Si l’État fait une partie de son devoir envers ces couches, et devra fournir encore plus d’efforts, les citoyennes et les citoyens sont tenus de faire preuve de solidarité, de prêter attention à leurs voisins, à leurs proches et à leur environnement social en entreprenant des initiatives efficaces, durables et d’accompagnement des conditions des personnes.
Car c’est dans de telles crises que les valeurs des peuples apparaissent au grand jour. Et c’est de leurs tragédies et épreuves que naissent les belles initiatives sociales que l’histoire évoquera avec fierté. Le peuple marocain et les peuples maghrébins sont tous capables de donner des leçons éloquentes et des exemples aux autres, tout comme nous l’avons enregistré au cours de nombreuses étapes de l’histoire.
Il est certain que l’accomplissement par les citoyennes et les citoyens de leurs devoirs sociaux et de solidarité n’occulte pas les responsabilités de l’État, ni ne le dispense d’assumer ses responsabilité dans la gestion de la situation par des mesures pratiques en exploitant avec intelligence sociale le climat de mobilisation nationale pour répondre aux nombreux appels nationaux, dont je me réjouis, à une véritable ouverture politique et à l’avènement d’un nouveau contrat national prometteur.

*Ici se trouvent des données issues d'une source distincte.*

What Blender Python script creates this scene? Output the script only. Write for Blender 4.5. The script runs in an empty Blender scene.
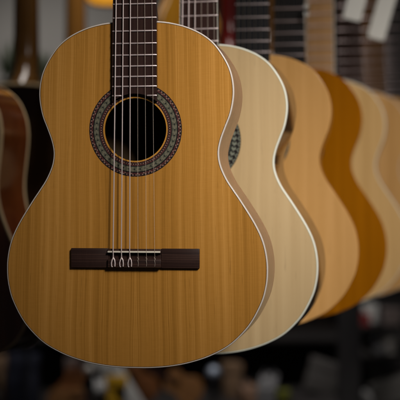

Dans le cadre des mesures souhaitées, nous espérons que le gouvernement profite de la révision de la loi de finances pour réutiliser (les ressources disponibles de la gestion rationnelle, et de l’annulation des budgets additionnels de cette année destinés aux armements, ou de se passer des budgets des superflus non primordiaux pour le fonctionnement normal de l’administration et des revenus de l’effort de solidarité nationale) pour réutiliser tout cela dans le soutien social nécessaire et juste, et pour renforcer budget du secteur de la santé publique vers lequel tout le pays s’est tourné aujourd’hui et promouvoir la généralisation d’un enseignement public de qualité, deux secteurs dont cette crise a montré pour les nations l’importance d’un investissement continu et à long terme.
Comme notre pays a lancé le chantier de réflexion sur un nouveau modèle de développement, cette pandémie a changé toutes les équations. Elle a contraint le monde entier à reconsidérer ses priorités, et plus encore donc pour ce qui nous concerne. Ainsi, il est nécessaire d’élaborer un modèle de développement alternatif qui vise à restaurer la confiance entre l’État et la société et à orienter les projets futurs pour servir l’Homme en premier. Il s’agit de d’élargissement des libertés, de la fidélité aux principes de liberté, de dignité et de la justice sociale et territoriale auxquels tiennent nos jeunes.
Je suis sûr que ma chère patrie pourra inévitablement être en mesure de surmonter cette circonstance, et en sortir encore avec une cohésion plus forte, si les volontés nationales véritables convergent pour rétablir la confiance et bâtir une nation qui fait place à toutes filles et ses fils ».